Instructions to follow
Repeat all of the data precisely.

Input
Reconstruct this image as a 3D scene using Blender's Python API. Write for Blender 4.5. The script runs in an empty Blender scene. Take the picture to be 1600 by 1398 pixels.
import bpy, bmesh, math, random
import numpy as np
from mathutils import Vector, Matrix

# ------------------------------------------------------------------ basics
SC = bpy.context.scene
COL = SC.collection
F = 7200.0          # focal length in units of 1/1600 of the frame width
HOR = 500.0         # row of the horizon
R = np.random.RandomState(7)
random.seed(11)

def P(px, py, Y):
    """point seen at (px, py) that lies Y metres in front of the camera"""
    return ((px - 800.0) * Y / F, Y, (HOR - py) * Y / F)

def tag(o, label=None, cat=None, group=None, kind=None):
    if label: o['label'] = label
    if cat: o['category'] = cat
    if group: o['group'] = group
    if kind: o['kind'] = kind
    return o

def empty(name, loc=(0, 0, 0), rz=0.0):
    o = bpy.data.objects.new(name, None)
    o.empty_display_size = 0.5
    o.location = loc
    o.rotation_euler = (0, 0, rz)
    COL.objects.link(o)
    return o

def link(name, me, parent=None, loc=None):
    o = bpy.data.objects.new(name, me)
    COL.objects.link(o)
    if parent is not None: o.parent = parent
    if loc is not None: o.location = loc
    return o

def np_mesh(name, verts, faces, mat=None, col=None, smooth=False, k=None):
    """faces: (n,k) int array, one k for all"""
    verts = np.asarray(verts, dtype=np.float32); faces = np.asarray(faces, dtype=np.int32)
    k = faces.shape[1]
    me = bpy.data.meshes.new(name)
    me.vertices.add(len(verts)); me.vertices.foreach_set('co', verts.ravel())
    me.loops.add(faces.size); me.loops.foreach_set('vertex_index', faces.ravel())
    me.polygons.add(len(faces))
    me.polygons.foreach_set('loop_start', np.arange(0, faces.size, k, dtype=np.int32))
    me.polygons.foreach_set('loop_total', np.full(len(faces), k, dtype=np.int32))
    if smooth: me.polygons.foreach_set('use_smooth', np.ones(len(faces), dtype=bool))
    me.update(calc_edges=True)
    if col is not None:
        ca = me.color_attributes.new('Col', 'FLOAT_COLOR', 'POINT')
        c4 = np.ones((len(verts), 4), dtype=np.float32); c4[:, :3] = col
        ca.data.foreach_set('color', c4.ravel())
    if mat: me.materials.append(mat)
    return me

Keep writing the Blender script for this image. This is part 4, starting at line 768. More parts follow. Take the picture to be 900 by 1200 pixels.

Written response
Reconstruct this image as a 3D scene using Blender's Python API. Write for Blender 4.5. The script runs in an empty Blender scene. Take the picture to be 1600 by 1398 pixels.
import bpy, bmesh, math, random
import numpy as np
from mathutils import Vector, Matrix

# ------------------------------------------------------------------ basics
SC = bpy.context.scene
COL = SC.collection
F = 7200.0          # focal length in units of 1/1600 of the frame width
HOR = 500.0         # row of the horizon
R = np.random.RandomState(7)
random.seed(11)

def P(px, py, Y):
    """point seen at (px, py) that lies Y metres in front of the camera"""
    return ((px - 800.0) * Y / F, Y, (HOR - py) * Y / F)

def tag(o, label=None, cat=None, group=None, kind=None):
    if label: o['label'] = label
    if cat: o['category'] = cat
    if group: o['group'] = group
    if kind: o['kind'] = kind
    return o

def empty(name, loc=(0, 0, 0), rz=0.0):
    o = bpy.data.objects.new(name, None)
    o.empty_display_size = 0.5
    o.location = loc
    o.rotation_euler = (0, 0, rz)
    COL.objects.link(o)
    return o

def link(name, me, parent=None, loc=None):
    o = bpy.data.objects.new(name, me)
    COL.objects.link(o)
    if parent is not None: o.parent = parent
    if loc is not None: o.location = loc
    return o

def np_mesh(name, verts, faces, mat=None, col=None, smooth=False, k=None):
    """faces: (n,k) int array, one k for all"""
    verts = np.asarray(verts, dtype=np.float32); faces = np.asarray(faces, dtype=np.int32)
    k = faces.shape[1]
    me = bpy.data.meshes.new(name)
    me.vertices.add(len(verts)); me.vertices.foreach_set('co', verts.ravel())
    me.loops.add(faces.size); me.loops.foreach_set('vertex_index', faces.ravel())
    me.polygons.add(len(faces))
    me.polygons.foreach_set('loop_start', np.arange(0, faces.size, k, dtype=np.int32))
    me.polygons.foreach_set('loop_total', np.full(len(faces), k, dtype=np.int32))
    if smooth: me.polygons.foreach_set('use_smooth', np.ones(len(faces), dtype=bool))
    me.update(calc_edges=True)
    if col is not None:
        ca = me.color_attributes.new('Col', 'FLOAT_COLOR', 'POINT')
        c4 = np.ones((len(verts), 4), dtype=np.float32); c4[:, :3] = col
        ca.data.foreach_set('color', c4.ravel())
    if mat: me.materials.append(mat)
    return me

Keep writing the Blender script for this image. This is part 4, starting at line 768. More parts follow. Take the picture to be 900 by 1200 pixels.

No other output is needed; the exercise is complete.